Match report
Sweden 5-1 Tunisia: Ayari Double, Group F Table and Qualification Picture
Sweden opened Group F with the clearest statement of the section so far. A 5-1 win over Tunisia in Monterrey, led by two Yasin Ayari goals, sent Sweden to the top of the early table and left Tunisia chasing points and goal difference immediately.
Sweden vs Tunisia final score
Final score: Sweden 5, Tunisia 1. Yasin Ayari scored in the seventh minute and again in stoppage time, while Alexander Isak, Viktor Gyokeres and Mattias Svanberg added Sweden's other goals.
Tunisia briefly trimmed the margin before halftime through Omar Rekik, but the balance of the match stayed with Sweden. The Guardian's live report described the Swedes as comfortable winners once Tunisia's defensive errors kept gifting them transitions and second chances.
The independent match coverage reviewed for this update also agreed on the five Sweden scorers and Ayari's brace, which is enough to treat the scoreline and key goalscorers as verified facts for the site baseline.
How Group F changed
Sweden now lead Group F on three points with a +4 goal difference after the opening round of matches. Netherlands and Japan are level behind them on one point each after their 2-2 draw, while Tunisia are fourth on zero points with a -4 difference.
That matters because Sweden have already created both a points edge and a serious goal-difference cushion in a group that looked balanced before kickoff. One opening-round win can separate a section; a four-goal margin separates it faster.
For Tunisia, the damage is immediate. They are not only last on points but also already carrying the worst goal difference in the group, which can become critical if the race for second place or a best-third-place route gets crowded.
Qualification picture
Sweden's next match against the Netherlands is now a control game rather than a recovery game. Win it and Sweden would take a major step toward automatic qualification for the round of 32; even a draw would keep them in a strong position entering the final group match.

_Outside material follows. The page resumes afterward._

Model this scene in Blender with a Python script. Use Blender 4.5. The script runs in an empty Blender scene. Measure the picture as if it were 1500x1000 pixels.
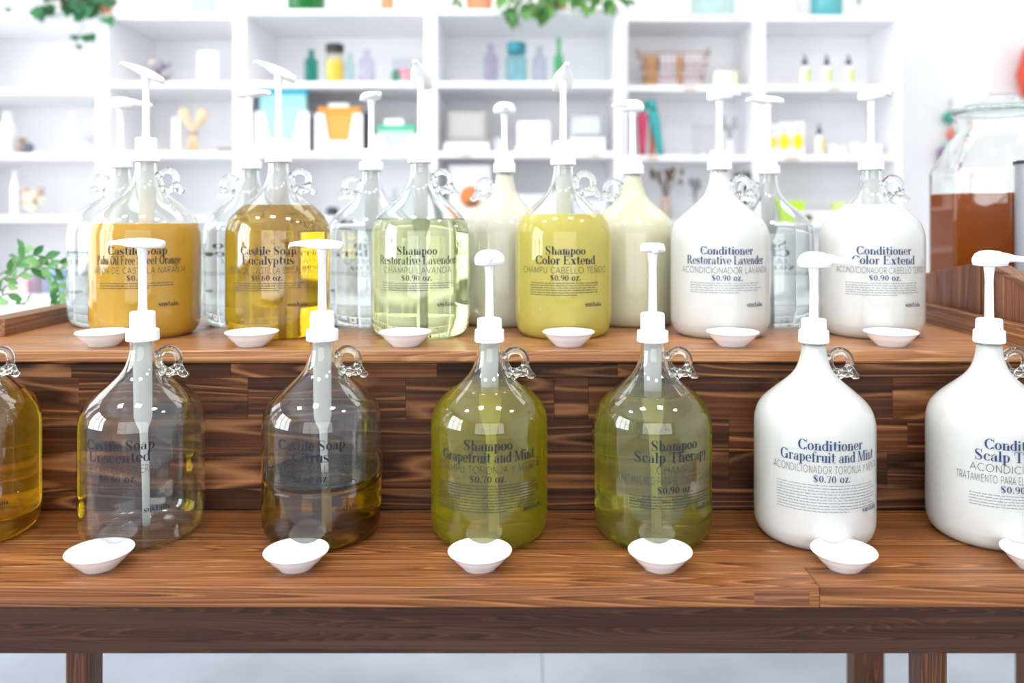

Tunisia still have a path because the 2026 format also advances eight third-place teams, but a -4 goal difference means they now need a response as well as points. Their second game against Japan already looks close to must-not-lose territory.
The broader Group F picture is simple after one round: Sweden own the advantage, Netherlands and Japan remain level in the middle, and Tunisia need the next matchday to stop this becoming a goal-difference problem as much as a points problem.
Key players and talking points
Ayari was the headline figure because a two-goal opener changes both the match and Sweden's tournament mood. Isak and Gyokeres also mattered because Sweden's forward line kept turning Tunisia's mistakes into immediate punishment.
The biggest football takeaway was how often Tunisia's defensive structure broke down under ordinary pressure. Sweden did not need miracle football; they needed clean finishing and repeated punishment of avoidable turnovers.
No reliable post-match injury update or major disciplinary flashpoint was confirmed across the sources reviewed, so this report keeps the focus on the verified scoreline, scorers and Group F consequences.